What steps shall we take to reach the goal mentioned above? Provide the list of interim goals to reach that big goal. What will the students do to reach the goal of the day; This is like a plan. Make it explicit and avoid vague statements. Discuss the terminal and enabling objectives. A terminal objective is the end goal and the enabling objective is the steps to reach the terminal objective.

Materials and equipment

It is a good idea to list the materials and equipments we need in the class. This help the teachers and learners to plan ahead.

Class procedures

Provide the list of activities the class will do. Make sure the activities are not just teachings by teachers only. It should be activities the kids will involve in. Make sure the activities are unified towards the goal of the day. The activities could include stories, projects, discussions, simulations,etc. It will typically be warm up activity, and other class activities as a whole class, small groups, teacher talk, student talk, and closure.
Example: if the goal is to help them have a phone conversation, jumping to an historical story is a misalignment.

Teacher selected activity

It is highly impossible for external curriculum developer to know everything the class would need. So, it is a good idea to give time for teachers to plan the activities relevant and interesting to their students. Allocate 15 minutes in the schedule for this.

Evaluate

How do we know the learners learned what we want to them to? This is not a test. Perform informal assessment. Dr. Ray suggests we check for comprehension with the benchmark students. This will eliminate the need for separate test. Separate tests take too much time and they do not help the learners to learn anything. These regular evaluation should tell a teacher where the student is and make plan for next classes accordingly. I do not recommend periodic tests at all. This weekly evaluation should be the main tool to know where the students are. Stay away from giving marks, grades, etc.

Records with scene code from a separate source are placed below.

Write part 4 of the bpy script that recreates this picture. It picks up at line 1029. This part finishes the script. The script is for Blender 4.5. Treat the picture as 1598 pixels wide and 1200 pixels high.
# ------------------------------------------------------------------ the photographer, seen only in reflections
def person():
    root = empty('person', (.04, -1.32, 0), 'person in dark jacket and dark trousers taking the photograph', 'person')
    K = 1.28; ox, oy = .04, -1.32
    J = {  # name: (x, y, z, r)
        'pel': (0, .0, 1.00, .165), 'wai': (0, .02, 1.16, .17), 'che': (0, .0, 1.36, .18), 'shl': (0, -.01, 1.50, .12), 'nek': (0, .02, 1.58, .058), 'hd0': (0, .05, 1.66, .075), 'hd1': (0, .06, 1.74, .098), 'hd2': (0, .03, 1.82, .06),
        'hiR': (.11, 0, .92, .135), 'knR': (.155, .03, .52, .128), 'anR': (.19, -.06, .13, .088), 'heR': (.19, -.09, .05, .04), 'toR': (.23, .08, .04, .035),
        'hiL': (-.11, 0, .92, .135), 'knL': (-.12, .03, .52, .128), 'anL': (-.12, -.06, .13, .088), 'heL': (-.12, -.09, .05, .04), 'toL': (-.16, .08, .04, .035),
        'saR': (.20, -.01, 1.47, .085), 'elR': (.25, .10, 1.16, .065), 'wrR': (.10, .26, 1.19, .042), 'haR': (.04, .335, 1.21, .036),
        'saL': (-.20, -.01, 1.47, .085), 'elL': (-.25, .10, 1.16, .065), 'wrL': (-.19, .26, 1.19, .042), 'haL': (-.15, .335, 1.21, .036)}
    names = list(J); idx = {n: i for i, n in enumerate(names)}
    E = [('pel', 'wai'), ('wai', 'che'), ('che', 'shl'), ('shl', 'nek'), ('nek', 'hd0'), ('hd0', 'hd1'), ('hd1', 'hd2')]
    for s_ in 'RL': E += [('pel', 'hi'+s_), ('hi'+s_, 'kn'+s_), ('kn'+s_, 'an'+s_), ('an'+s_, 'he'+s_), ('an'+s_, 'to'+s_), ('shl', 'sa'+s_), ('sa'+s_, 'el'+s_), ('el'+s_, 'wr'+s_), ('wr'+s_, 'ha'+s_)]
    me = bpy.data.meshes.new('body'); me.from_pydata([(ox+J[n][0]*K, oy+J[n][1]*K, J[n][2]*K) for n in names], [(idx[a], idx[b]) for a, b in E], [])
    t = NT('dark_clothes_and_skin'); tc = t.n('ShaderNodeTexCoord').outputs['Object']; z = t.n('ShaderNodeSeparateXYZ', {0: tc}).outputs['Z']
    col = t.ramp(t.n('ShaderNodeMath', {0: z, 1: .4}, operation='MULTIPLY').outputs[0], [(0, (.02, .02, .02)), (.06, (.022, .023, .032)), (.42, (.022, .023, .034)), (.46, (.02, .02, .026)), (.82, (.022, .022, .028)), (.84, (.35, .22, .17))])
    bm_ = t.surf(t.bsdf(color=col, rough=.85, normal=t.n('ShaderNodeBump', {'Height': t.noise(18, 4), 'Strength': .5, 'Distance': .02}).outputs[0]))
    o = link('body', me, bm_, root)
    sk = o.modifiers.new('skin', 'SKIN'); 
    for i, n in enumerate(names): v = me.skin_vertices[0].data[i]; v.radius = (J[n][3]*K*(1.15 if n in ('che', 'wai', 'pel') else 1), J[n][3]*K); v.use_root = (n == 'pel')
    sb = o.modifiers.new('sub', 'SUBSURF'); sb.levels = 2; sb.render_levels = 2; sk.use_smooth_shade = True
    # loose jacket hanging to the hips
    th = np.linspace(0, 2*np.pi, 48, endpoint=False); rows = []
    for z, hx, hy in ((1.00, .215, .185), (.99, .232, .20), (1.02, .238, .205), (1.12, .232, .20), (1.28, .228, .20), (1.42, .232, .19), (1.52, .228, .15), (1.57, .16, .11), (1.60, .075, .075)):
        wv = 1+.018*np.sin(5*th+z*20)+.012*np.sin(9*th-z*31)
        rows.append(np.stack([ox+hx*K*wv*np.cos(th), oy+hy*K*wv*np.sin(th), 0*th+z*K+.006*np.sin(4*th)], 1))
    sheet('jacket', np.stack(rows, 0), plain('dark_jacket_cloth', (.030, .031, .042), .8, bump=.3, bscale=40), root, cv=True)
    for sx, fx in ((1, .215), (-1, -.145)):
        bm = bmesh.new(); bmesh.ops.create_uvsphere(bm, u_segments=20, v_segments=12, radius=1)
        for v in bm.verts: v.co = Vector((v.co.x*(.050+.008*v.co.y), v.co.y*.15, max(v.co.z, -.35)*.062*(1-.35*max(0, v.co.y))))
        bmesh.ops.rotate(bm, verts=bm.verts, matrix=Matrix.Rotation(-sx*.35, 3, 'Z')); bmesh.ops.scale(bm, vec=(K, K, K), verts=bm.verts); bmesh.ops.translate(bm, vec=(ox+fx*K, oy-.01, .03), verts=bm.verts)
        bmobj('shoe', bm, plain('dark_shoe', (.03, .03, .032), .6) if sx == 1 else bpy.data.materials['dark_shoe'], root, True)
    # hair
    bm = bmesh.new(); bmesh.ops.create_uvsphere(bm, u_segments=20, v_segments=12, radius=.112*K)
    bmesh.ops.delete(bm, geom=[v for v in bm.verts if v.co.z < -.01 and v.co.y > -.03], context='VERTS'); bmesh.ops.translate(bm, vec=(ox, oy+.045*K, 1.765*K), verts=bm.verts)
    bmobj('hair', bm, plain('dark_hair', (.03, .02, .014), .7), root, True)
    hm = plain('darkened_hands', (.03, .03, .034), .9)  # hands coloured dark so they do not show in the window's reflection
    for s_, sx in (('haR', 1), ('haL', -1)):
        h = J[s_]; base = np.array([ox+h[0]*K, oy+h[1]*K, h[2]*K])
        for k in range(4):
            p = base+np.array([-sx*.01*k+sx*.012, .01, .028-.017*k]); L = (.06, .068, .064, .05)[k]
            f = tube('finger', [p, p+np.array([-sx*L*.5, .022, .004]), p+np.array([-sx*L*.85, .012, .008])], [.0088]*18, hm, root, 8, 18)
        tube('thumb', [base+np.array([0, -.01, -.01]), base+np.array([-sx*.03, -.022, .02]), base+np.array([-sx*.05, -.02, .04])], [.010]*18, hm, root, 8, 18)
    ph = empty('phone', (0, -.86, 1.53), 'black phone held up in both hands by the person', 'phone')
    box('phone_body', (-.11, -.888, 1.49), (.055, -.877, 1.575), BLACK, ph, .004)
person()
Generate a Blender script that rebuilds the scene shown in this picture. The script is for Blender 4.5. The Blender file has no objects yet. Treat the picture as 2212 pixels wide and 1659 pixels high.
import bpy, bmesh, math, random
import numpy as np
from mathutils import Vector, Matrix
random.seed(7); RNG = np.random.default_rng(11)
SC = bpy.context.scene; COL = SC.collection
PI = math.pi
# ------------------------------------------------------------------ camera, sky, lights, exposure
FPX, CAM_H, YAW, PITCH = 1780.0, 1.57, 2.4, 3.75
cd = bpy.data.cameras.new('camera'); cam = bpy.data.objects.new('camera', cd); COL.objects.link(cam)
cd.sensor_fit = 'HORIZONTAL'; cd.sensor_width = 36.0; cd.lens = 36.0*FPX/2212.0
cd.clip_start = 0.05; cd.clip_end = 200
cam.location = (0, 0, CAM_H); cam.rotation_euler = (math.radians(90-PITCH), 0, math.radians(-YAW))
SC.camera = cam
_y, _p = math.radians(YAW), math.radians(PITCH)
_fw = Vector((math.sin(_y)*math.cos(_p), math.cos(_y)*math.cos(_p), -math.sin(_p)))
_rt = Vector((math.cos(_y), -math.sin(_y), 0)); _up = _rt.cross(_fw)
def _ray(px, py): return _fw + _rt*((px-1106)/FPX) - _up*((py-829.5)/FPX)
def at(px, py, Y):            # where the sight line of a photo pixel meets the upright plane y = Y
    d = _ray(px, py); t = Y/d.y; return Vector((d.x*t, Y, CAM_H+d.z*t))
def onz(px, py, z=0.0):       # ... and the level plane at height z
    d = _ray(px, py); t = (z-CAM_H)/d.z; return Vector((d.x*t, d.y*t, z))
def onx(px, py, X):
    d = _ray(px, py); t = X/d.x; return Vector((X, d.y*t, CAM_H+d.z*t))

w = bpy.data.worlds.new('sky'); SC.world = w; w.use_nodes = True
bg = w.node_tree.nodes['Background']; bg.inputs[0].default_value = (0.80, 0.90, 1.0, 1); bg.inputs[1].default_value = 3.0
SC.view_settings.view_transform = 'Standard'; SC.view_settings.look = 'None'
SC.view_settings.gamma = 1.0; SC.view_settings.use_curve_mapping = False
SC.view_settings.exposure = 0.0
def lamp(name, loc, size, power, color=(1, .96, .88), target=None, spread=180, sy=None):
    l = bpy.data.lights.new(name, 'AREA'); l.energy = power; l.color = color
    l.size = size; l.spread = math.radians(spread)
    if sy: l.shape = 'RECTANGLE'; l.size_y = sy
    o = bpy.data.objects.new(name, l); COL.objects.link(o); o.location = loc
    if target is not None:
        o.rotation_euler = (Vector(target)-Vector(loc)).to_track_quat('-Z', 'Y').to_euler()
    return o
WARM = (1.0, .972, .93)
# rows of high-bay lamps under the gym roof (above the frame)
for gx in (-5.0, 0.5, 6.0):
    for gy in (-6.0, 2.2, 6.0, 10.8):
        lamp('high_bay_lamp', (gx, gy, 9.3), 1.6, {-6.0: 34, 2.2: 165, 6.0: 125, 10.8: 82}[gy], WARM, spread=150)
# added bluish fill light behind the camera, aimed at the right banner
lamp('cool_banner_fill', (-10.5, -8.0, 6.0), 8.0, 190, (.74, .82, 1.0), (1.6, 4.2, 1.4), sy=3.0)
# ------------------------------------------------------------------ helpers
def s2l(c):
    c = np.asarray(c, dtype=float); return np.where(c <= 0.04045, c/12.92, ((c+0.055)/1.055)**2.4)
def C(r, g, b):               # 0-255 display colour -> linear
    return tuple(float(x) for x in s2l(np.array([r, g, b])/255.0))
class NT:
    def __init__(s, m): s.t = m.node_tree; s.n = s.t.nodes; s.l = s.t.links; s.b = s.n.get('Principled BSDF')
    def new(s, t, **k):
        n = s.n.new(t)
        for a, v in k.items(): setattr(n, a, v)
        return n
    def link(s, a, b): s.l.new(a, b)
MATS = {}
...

Extra class work aka homework

The homework need not be done at home alone. It can be done in the class with the help of the teacher. Discuss homework. If the students have time they can do the homework in the class.

Another Approach
This model suggests breaking the class into multiple small activities. Depending on the skill level of the student, we can even plan just one activity that covers the language aspects and ask the students to work on it. Please see TBLT for more information. A big advantage with this approach is that we involve the students in an interesting activity, and when they complete the task we know they learned the lessons. So, a separate testing can be completely avoided.

Lesson Plan Development Process

Begin with end in mind
  • Understand and write down the learning goal.
  • What do you want the learners to be able to do after the class?
Seek to understand your learners first
  • Understand the learners, their interests and needs
  •  What do they want or plan to accomplish from this class?
  • What do they plan to do with the acquired knowledge or skill?
Think Win-Win
  • Break the bigger goal into smaller goals. For each small goal, develop an activity for about 20 minutes of time.
Synergize
  • Work with the learners.
  • Be guide on the side.
Sharpen the saw
  • Get their feedback on the goal, content, the activities etc.
  • Make plan to learn and improve from these feedback.

Conclusion

There are many ways a class lesson can be planned. This is one way generally accepted by majority of the language teachers. The general idea is taken from Teaching By Principles by Douglas Brown. Ideas like 15 minutes for teacher planned activity and the breaks in the middle are mine.